In a typical, modern satellite launch, what triggers the cutoff of the orbital insertion stage's rocket engines?
I can think of three basic possibilities:
- Compute how much fuel you need for the trajectory, load exactly that much, and burn all the fuel
- Bring a little extra fuel and cut off the engines at a specific time
- Bring a little extra fuel and cut off the engines when telemetry indicates you're at the desired altitude and speed
The first two seem like they'd be susceptible to small variations in atmospheric conditions, engine performance, and so on.
A historical example: Apollo 13's second stage. The center engine cut off early due to pogo oscillation, when the fuel pressure dropped below a shutdown threshold which was intended to make sure the engine stopped cleanly when the stage started to run out of fuel (which itself implies that option 1 is a little uncertain; not all the fuel is going to get burned).

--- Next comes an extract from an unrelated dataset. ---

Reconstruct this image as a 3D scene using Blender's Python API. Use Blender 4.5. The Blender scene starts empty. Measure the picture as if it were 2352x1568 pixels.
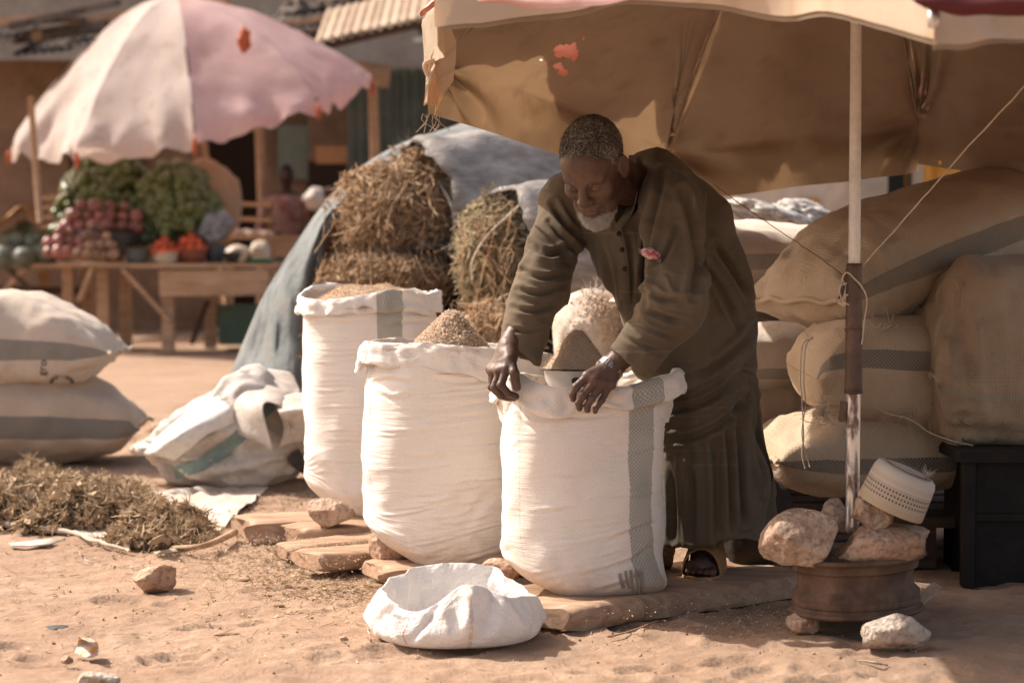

To compensate, they simply ran the second stage longer. Was that a natural result of consuming all the remaining fuel through four engines instead of 5 (implying option 1), or did they have to explicitly command a later cutoff time (implying option 2), or was the compensation completely automatic (option 3)?
Note that I'm asking about the initial launch and orbital insertion phase, not about fine-tuning the orbit and/or rendezvousing with a target via multiple incremental burns.